(SHORT EXERCISE): Extract the lines that carry the string "scene" from the listing.

(DATA BLOCK):

══════════════════════════════

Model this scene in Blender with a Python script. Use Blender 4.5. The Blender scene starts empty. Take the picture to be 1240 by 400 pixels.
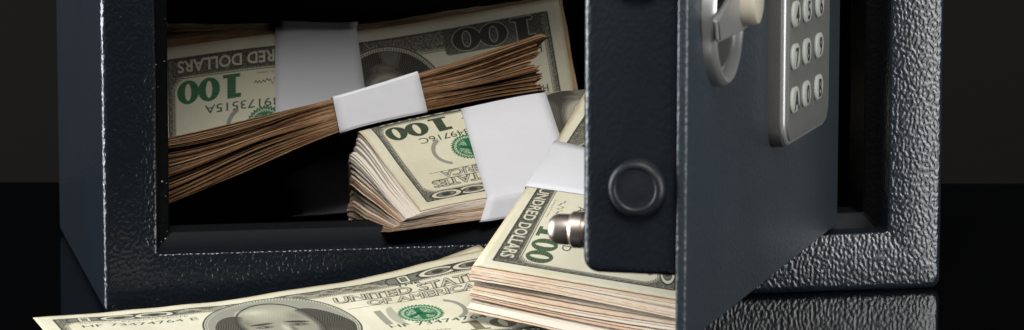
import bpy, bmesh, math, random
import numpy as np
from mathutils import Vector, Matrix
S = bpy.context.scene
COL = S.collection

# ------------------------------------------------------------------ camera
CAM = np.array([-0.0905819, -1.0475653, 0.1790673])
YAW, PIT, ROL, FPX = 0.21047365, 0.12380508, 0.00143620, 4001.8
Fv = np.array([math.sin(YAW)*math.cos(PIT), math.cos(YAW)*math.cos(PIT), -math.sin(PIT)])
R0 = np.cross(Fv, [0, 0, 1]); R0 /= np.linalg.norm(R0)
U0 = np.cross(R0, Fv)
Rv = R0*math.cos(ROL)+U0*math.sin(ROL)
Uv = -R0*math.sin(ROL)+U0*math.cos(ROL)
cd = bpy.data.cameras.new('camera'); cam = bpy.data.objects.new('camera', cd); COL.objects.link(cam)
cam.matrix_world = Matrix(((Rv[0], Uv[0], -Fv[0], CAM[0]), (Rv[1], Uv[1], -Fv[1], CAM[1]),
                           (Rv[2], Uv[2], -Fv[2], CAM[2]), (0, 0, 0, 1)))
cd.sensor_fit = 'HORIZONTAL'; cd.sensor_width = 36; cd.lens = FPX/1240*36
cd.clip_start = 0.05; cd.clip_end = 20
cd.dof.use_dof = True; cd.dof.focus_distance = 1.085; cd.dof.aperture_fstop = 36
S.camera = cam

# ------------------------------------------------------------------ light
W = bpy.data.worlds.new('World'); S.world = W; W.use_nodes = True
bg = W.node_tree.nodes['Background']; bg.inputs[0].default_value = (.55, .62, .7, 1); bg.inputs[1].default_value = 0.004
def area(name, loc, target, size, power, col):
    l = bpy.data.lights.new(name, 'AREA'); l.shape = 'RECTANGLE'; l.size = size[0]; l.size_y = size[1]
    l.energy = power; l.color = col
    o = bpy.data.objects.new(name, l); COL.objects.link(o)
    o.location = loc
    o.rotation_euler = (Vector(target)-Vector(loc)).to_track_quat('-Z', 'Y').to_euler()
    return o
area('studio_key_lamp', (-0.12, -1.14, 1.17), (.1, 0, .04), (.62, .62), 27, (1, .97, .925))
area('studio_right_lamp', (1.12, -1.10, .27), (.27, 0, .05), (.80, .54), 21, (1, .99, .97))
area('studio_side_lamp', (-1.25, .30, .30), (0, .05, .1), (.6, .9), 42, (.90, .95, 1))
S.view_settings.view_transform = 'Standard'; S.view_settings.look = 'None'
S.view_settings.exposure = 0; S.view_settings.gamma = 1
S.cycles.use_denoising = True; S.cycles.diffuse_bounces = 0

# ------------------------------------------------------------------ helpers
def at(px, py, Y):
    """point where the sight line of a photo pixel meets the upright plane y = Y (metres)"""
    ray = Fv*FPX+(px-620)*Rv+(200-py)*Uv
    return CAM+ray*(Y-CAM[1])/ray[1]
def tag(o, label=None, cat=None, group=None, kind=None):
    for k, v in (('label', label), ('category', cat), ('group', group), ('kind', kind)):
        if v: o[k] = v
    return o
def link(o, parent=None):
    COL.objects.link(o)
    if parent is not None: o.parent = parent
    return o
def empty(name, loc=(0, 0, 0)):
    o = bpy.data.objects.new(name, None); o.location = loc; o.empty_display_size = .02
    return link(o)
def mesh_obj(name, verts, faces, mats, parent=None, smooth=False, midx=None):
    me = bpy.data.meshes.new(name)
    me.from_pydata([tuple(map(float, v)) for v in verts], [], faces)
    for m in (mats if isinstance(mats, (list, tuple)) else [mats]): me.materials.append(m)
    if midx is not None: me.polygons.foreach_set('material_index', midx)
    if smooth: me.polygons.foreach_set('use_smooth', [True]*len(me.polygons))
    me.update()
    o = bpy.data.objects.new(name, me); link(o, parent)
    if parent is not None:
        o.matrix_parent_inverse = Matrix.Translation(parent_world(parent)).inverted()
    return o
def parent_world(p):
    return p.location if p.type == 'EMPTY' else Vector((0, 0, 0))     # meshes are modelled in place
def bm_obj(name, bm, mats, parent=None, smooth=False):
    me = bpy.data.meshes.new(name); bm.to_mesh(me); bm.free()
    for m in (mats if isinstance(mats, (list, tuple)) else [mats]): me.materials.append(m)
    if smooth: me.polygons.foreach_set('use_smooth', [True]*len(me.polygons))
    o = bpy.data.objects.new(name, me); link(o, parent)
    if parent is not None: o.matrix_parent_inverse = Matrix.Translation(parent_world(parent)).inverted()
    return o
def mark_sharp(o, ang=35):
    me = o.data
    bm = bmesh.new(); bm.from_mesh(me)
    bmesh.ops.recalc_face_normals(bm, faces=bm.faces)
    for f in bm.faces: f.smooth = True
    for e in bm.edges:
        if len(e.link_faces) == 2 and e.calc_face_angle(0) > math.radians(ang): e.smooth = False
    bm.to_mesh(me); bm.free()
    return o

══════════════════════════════

(OUTPUT OF THE EXERCISE):
Model this scene in Blender with a Python script. Use Blender 4.5. The Blender scene starts empty. Take the picture to be 1240 by 400 pixels.
S = bpy.context.scene